The relevant difference between Marten Transport and the most recent Australian case is that in Marten Transport there was an employee from the Internet Archive who gave evidence as to how the records were generated. In that case, the court held that expert testimony was not necessary, but even if it was required under Rule 901 of the US Federal Rules of Evidence the employee was in a position to provide such expert testimony sufficient to authenticate the screenshots. The Wayback Machine records were therefore deemed admissible.


But what is the situation in Australia and other jurisdictions? In E&J Gallo Winery v Lion Nathan Australia Pty Ltd[3], The Federal Court of Australia held that Wayback Machine records were inadmissible hearsay and were not business records under s 69 of the Evidence Act 1995 (Cth).

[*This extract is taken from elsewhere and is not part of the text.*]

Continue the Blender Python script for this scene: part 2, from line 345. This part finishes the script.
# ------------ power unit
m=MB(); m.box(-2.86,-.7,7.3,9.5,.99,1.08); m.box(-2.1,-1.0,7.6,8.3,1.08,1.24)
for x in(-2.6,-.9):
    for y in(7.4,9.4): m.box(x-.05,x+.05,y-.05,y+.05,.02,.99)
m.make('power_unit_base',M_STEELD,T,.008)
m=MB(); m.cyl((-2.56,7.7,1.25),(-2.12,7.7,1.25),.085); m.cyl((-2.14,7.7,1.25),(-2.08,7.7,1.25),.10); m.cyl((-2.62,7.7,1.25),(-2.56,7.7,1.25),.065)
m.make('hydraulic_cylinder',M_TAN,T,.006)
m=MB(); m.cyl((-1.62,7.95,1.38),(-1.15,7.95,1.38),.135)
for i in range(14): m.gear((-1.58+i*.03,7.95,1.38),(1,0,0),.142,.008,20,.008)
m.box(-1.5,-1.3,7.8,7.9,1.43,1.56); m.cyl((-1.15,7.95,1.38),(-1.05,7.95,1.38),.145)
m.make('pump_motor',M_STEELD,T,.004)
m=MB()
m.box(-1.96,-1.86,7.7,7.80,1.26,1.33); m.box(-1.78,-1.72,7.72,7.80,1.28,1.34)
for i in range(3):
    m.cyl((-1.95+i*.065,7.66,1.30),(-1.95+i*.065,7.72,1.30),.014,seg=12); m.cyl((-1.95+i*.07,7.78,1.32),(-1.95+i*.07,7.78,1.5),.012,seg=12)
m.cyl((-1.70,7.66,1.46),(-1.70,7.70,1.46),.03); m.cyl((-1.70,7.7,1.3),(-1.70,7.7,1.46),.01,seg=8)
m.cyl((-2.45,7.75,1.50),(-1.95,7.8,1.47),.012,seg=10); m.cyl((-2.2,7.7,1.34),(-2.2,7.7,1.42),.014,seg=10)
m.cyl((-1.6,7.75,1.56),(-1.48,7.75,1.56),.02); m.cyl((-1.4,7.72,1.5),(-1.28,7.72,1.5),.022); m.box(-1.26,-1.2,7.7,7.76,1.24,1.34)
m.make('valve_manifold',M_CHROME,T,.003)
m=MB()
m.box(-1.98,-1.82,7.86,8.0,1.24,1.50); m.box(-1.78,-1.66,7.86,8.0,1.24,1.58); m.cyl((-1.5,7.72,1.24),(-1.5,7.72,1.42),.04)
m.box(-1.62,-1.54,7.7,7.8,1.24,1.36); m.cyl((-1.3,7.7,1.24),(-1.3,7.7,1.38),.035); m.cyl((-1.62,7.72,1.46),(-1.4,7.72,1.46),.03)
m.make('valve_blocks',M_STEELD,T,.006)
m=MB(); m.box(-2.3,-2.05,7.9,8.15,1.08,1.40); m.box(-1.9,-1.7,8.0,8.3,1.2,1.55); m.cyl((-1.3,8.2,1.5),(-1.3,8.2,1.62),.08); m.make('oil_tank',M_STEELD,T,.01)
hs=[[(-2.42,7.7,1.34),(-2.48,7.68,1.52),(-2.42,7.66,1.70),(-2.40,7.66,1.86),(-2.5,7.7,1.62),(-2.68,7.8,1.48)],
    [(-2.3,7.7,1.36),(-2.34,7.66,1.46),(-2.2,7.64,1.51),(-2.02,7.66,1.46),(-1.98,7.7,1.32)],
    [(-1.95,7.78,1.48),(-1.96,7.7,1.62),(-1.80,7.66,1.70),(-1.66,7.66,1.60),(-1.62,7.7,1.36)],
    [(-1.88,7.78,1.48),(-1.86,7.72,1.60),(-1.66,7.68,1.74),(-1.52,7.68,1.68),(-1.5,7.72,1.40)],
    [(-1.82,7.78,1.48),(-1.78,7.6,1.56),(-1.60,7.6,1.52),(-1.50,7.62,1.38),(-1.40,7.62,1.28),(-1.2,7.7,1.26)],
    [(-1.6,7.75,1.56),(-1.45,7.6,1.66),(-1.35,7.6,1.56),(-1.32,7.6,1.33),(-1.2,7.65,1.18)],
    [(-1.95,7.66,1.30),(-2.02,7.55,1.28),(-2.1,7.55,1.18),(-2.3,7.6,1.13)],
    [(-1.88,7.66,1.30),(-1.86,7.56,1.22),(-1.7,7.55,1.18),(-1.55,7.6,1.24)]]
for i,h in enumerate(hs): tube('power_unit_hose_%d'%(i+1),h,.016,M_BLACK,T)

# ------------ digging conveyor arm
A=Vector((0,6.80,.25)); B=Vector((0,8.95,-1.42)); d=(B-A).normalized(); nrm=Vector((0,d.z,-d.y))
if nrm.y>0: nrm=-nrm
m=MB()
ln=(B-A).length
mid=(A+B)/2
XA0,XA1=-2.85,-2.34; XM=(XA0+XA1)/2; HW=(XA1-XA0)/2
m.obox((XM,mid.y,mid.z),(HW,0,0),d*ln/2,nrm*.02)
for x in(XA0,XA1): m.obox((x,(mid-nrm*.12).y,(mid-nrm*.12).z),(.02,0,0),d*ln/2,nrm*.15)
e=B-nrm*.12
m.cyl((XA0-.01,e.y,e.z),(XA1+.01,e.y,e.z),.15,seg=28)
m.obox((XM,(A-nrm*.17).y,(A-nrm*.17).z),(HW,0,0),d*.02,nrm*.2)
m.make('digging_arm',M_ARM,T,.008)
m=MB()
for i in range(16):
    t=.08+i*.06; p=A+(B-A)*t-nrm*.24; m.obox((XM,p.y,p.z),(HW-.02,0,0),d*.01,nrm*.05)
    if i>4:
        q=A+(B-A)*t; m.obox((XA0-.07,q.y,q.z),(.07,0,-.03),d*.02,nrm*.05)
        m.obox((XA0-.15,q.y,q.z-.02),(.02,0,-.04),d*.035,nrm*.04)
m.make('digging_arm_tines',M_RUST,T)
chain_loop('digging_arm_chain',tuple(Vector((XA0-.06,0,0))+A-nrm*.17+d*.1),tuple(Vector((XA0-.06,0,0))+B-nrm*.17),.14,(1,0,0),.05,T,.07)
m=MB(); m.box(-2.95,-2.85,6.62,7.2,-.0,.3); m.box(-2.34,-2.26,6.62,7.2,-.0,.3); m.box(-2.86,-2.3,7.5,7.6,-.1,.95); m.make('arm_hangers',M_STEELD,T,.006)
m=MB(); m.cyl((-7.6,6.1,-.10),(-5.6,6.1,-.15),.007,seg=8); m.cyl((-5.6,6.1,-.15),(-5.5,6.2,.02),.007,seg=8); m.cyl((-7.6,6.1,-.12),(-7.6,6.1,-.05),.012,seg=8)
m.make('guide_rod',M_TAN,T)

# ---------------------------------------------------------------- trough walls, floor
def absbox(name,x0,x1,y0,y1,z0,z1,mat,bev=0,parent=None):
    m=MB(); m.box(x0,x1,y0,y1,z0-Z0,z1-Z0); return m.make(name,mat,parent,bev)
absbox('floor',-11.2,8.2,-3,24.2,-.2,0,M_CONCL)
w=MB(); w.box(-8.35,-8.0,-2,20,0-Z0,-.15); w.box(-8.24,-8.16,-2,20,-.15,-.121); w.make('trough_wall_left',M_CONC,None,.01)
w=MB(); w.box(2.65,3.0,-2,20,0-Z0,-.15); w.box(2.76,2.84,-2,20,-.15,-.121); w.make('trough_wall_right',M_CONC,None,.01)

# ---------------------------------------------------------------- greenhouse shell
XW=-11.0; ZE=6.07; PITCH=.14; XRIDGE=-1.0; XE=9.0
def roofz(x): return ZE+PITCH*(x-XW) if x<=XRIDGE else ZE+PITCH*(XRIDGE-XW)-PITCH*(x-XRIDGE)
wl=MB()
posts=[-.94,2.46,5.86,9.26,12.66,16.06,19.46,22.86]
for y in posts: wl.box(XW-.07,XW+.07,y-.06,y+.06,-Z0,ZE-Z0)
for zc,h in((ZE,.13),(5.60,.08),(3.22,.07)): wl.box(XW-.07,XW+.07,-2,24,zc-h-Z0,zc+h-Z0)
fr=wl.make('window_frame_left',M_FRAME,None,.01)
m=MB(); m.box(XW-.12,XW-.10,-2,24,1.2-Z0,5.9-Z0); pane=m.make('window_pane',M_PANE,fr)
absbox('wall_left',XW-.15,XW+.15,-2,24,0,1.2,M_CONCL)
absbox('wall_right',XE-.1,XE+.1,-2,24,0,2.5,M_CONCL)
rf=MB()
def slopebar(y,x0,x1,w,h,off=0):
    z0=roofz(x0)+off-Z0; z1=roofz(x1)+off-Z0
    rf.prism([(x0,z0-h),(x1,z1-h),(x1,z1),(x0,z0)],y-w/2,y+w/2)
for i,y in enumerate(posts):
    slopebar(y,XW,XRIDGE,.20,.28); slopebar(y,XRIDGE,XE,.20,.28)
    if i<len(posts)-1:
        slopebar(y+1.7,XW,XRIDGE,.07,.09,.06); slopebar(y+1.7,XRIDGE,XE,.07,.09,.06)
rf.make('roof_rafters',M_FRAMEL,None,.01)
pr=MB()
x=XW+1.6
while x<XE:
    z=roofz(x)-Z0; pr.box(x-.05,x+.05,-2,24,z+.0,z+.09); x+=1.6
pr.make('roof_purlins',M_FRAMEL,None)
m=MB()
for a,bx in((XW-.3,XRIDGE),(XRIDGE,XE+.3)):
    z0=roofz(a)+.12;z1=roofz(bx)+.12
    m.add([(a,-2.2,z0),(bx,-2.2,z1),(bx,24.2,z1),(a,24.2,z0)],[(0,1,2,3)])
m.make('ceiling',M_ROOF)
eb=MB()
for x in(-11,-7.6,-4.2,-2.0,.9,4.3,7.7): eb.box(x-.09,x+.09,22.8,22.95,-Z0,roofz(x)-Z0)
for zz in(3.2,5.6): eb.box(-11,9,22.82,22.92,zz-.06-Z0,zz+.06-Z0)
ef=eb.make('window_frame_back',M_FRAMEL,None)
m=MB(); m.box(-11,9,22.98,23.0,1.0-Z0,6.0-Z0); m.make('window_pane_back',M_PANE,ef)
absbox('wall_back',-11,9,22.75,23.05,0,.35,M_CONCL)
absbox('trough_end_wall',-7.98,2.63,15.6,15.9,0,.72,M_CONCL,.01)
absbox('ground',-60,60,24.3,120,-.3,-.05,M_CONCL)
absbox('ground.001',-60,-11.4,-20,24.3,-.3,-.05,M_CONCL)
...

In that case, what was relevant for the Court was that the representations contained within those brochures were not made either "by a person who had or might reasonably be supposed to have had personal knowledge of the asserted fact" or "on the basis of information directly or indirectly supplied by a person who had or might reasonably be supposed to have had personal knowledge of the asserted fact" within the meaning of s 69(2). There was a clear lack of evidence by a person to support the records, one that had not been a problem in Marten Transport.


The subsequent question is how crucial is it to have a person like the employee of the Internet Archive in the Marten Transport to give evidence at the trial in support of the Wayback Machine records as evidence? In E&J Gallo Winery the court underlined that there was not enough evidence as to the "business" of the Internet Archive, an indication that providing background evidence on the Wayback Machine itself and how it collects its information may be crucial for future cases. For Australian IP lawyers, it should also be noted that in the cases of Food Channel Network Pty Ltd v Television Food Network G P [2010] FCA 703 and Fry Consulting Pty Ltd v Sports Warehouse Inc (No2) [2012] FCA 81, Wayback Machine records were referred to uncritically.


There is also the issue for the arbitrator or panellist, when resolving a dispute about the ownership of a domain name, where the issue may be how the domain name had been used in the past, rather than a judge presiding in a trial, there is the question of whether it is permitted to use the Wayback Machine on their own accord as research or whether the arbitrator or panellist is obliged to bring it to the attention of the parties; or whether it is not permitted to do so unless the parties introduce the issue or the evidence. In the WIPO Overview of WIPO Panel Views on Selected UDRP Questions, section 4.5 addresses the question as to whether a panel may 'perform independent research when reaching a decision'. The consensus view is that "A panel may undertake limited factual research into matters of public record if it deems this necessary to reach the right decision. This may include visiting the website linked to the disputed domain name (and) consulting a repository such as the Internet Archive" However, it is important to note that parties to the dispute should be advised by the panel, as the Overview also states that " If a panel intends to rely on information from these or other sources outside the pleadings, especially where such information is not regarded as obvious, it will normally consider issuing a procedural order to the parties to give them an opportunity to comment."


Finally, the question of whether 'the use of "robotos.txt" or similar mechanisms to prevent website content being accessed in an online archive form a basis for finding bad faith' is also addressed in the Overview under section 3.10. The vi8ew expressed there is that absent a convincing justification, panels have found that the use of such a device may be considered as an attempt by the domain name registrant to block access by the panel to relevant evidence. "In such a case, a panel may be entitle to assume that appropriately evidenced prima facie reasonable factual allegations made by a complainant as to the historical use of the website are true". And depending on the particular case, there may be consideration for purposes of assessing bad faith.[4]


The use of the Wayback machine by both parties and panels is still relevantly new and is therefore an area of the law that is likely to develop further in future cases, certainly an area to keep an eye on.





[1] O'Toole v. Northrop Grumman Corp., No. 12-2106 (10th Cir. 2013)

[2] Marten Transport LTD v. Plattform Advertising, Inc., No. 2:2014cv02464 (D. Kan. 2015)

[3] E&J Gallo Winery v Lion Nathan Australia Pty Ltd [2008] FCA 934

[4] See The iFranchise Group v Jay Bean / MDNH, Inc. / Moniker Privacy Services [23658], WIPO Case No. D 2007-1438; Bacchus Gate Corporation d/b/a International Wine Accessories v. CKV and Port Media, Inc., WIPO Case No. D2008-0321; Balglow Finance S.A., Fortuna Comércop e Franquias Ltda. v. Name Administration Inc. (BVI), WIPO Case No. D2008-1216; Rba Edipresse, S.L. v. Brendham Hight / MDNH Inc., WIPO Case No. D2009-1580; Havanna S.S. v. Brendan Hight, Mdnh Inc, WIPO Case No. D2010-1625.